> [CHALLENGE] Make a tally of the lines in the records that include the string "script", and give only that number.

* start *

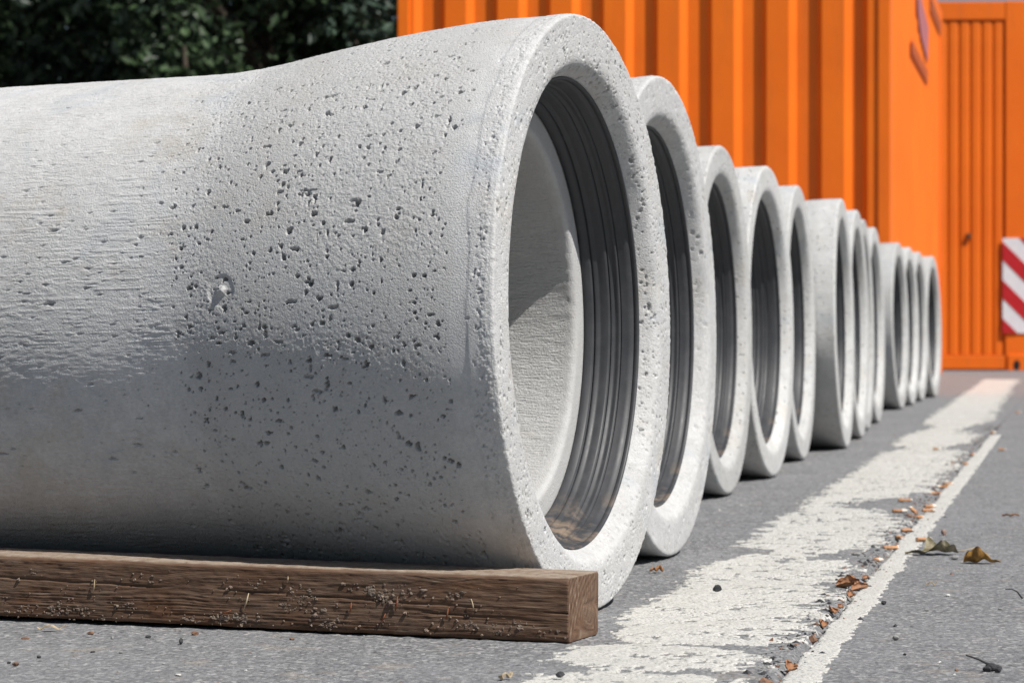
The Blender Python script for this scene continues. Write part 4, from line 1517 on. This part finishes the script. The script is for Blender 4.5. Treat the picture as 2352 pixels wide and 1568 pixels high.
# bark flake, wood splinters, twig, tar lump
def flake(px, py, w, mat, lab, rz, seed, cat='bark'):
    X, Y = ground_at(px, py)
    L = w / F * Y
    r = np.random.default_rng(seed)
    nu, nv = 12, 5
    Tt, Ss = np.meshgrid(np.linspace(-.5, .5, nu), np.linspace(-.5, .5, nv), indexing='ij')
    z = .0045 * np.abs(np.sin(Tt * 5 + seed)) + .001 * r.random(Tt.shape)
    V0 = np.stack([Tt * L, Ss * L * .22 * (1 + .4 * np.sin(Tt * 8 + seed)), z], -1).reshape(-1, 3)
    V1 = V0 + np.array([0, 0, .0012])
    n = nu * nv
    i = np.arange(nu - 1); j = np.arange(nv - 1)
    rim = [np.stack([i * nv, (i + 1) * nv, n + (i + 1) * nv, n + i * nv], -1), np.stack([(i + 1) * nv + nv - 1, i * nv + nv - 1, n + i * nv + nv - 1, n + (i + 1) * nv + nv - 1], -1),
           np.stack([j + 1, j, n + j, n + j + 1], -1), np.stack([(nu - 1) * nv + j, (nu - 1) * nv + j + 1, n + (nu - 1) * nv + j + 1, n + (nu - 1) * nv + j], -1)]
    o = link('bark_flake', mesh_np('bark_flake', np.concatenate([V0, V1]), np.concatenate([grid_quads(nu, nv)] + [grid_quads(nu, nv, n)[:, ::-1]] + rim), mat=mat, smooth=False))
    o.location = (X, Y, gz(X, Y) + .0008)
    o.rotation_euler = (0, 0, rz)
    tag(o, lab, cat, 'bark and wood scraps')


flake(119, 1451, 66, M_STRAW, 'pale curled bark flake below the left end of the beam', rad(6), 2)
flake(1162, 1562, 40, M_STRAW, 'pale wood splinter at the bottom edge beside the stripe', rad(50), 5, 'splinter')
flake(2139, 1347, 26, M_STRAW, 'thin pale splinter lying right of the thin line', rad(3), 8, 'splinter')

X, Y = ground_at(2337, 1376)
tw = tube('twig', [(X - .014, Y, .012), (X - .006, Y, .012), (X, Y, .009), (X + .004, Y + .002, .004), (X + .006, Y, .0012)], [.0005, .0007, .0009, .0010, .0011], M_STONE['black'], None, 7)
tag(tw, 'thin dark bent twig at the right edge', 'twig')
X, Y = ground_at(2279, 1541)
tl = empty('tar_lump', (X, Y, gz(X, Y)), 0.0)
tag(tl, 'black tar lump with a twig stuck in it at the lower right', 'tar lump')
for k, (dx, dy, s_) in enumerate([(0, 0, .0068), (.006, .004, .005), (-.005, -.004, .0045), (.004, -.009, .004), (.002, .008, .003)]):
    v = stone_mesh(990 + k, .7) * s_
    o = link('lump', mesh_np('lump', v, tris=ICF, mat=M_STONE['black'], smooth=False), tl)
    o.location = (dx, dy, -.0006)
tube('stick', [(-.002, 0, .006), (-.012, 0, .011), (-.024, 0, .015)], [.0014, .0011, .0008], M_STONE['black'], tl, 6)
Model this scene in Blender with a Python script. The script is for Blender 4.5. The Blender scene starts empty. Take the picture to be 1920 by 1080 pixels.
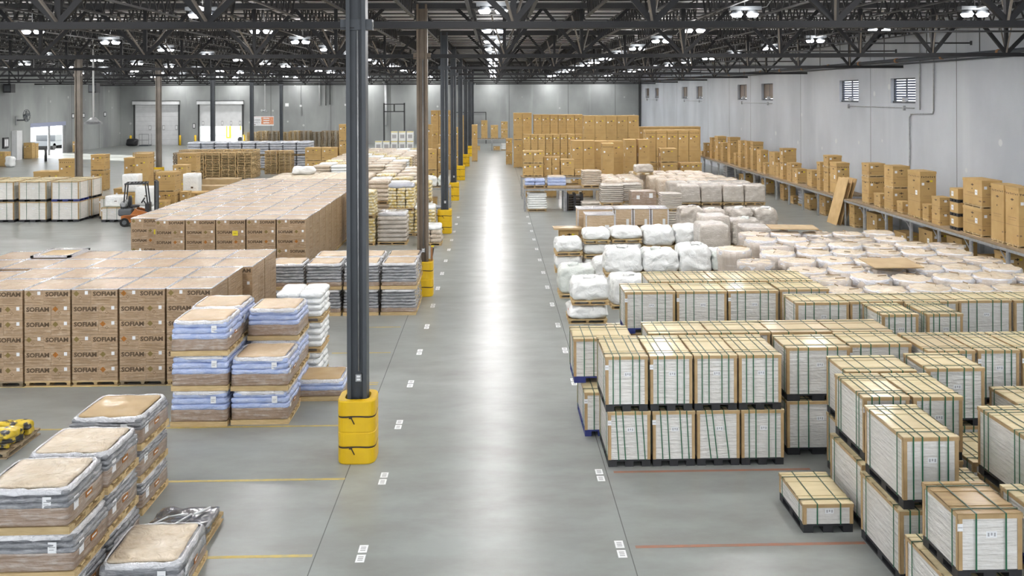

* end *

> [THE ANSWER] 2